AUTOESTIMA AJUDA A DRIBLAR CRUELDADE DO RACISMO NA INFÂNCIA
Crianças falam de partes legais e difíceis de serem negras e empresária lembra por que criou sua marca de bonecas

“Ser negra é algo que vai muito além da cor da pele.” Essa frase é da Gabrielly. Ela tem 13 anos e já entende muito sobre como funciona o mundo em que vive – para o bem, e para o mal.
“Ser negra significa ter que aguentar comentários ofensivos e idiotas, aguentar a desigualdade social, o racismo. É uma coisa que nós negros temos que carregar para o resto da vida”, enumera Gabrielly.
“Mas, independentemente disso, temos que ter orgulho da nossa cor.”
Quando era criança, a empresária Joyce Venâncio tinha uma consciência tão profunda de si mesma quanto a que Gabrielly tem hoje. Ela lembra que, mesmo tendo crescido em uma família que conversava muito sobre preconceitos e crueldades, ainda assim viveu momentos ruins.
“Era difícil enfrentar vários tipos de xingamentos, piadas. O racismo dói demais.” Uma vez, Joyce questionou em casa porque não havia bonecas da mesma cor que a sua. A avó não teve dúvidas: comprou uma cabeça de boneca (branca), revestiu com uma meia-calça tingida, e fez para a neta uma boneca parecida com ela.
Muitos anos depois, Joyce abriu em São Paulo uma loja de bonecas como a que ganhou na infância. Na Preta Pretinha, há brinquedos de todas as cores, mas as bonecas negras são maioria.
Para Joyce, ser negra é maravilhoso. “Eu me amo, gosto de me olhar no espelho. Ser negra é força, coragem, sabedoria. É ter fé, é conquistar.” A Larissa, de 11 anos, acha que uma das coisas mais legais de ser negra é dar entrevistas. “Já fiz uma antes, e agora essa”, disse. “Ser negra para mim é ser uma pessoa muito forte, cheia de conquistas e amor para dar.”
Uma das coisas mais legais que já aconteceram à Barbara, de 11 anos, foi receber elogios sobre seu cabelo. “E a pior coisa foi me sentir excluída em algumas situações de pessoas brancas”, lembra.
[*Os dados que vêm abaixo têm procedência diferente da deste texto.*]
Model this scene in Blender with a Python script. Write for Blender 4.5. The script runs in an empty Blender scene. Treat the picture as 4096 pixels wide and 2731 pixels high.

“Em uma foto, se você é negra você se destaca mais que as outras pessoas porque você tem uma cor diferente, e às vezes é legal, às vezes não é. Aconteceu uma vez comigo e não gostei”, conta Maria Paula, 11 anos.
Maria Eduarda tem 13 anos e gosta muito de ser negra, mas sabe que há quem não compartilhe desse ponto de vista. “Como os racistas, que acham que nosso cabelo é feio”, explica.
“Tem argumentos horríveis que já falaram pra mim como ‘cabelo ruim’, ‘cabelo de bombril’, ‘cabelo duro’. Ser negra é ser seguida em todo lugar que você entra, se sentir inferior. Um segurança te seguir com medo de você roubar algo.”
Mas, mesmo com o mundo lá fora tão bruto, Maria Eduarda mantém a autoestima. “Minha pele é uma das coisas mais bonitas que existem. Tenho traços lindos que lembram minha cultura, e essa é uma marca que vou carregar até o final da vida”, fala.
Joyce, dona da Preta Pretinha, gosta de lembrar quando se candidatou a miss primavera na escola. Eram 29 meninas concorrendo, e só 3 delas eram negras – Joyce, sua irmã e uma terceira aluna.
“Eu estava muito segura. Ganhei e minha irmã ficou em terceiro lugar. Muitas famílias racistas não aceitaram e mesmo assim foi incrível”, lembra. “É importante você, criança negra, olhar esse cabelo maravilhoso e saber que podemos fazer vários tipos de penteado”, ensina. “É fundamental se gostar, se olhar no espelho, e se enxergar como uma pessoa linda, cheia de potencial.”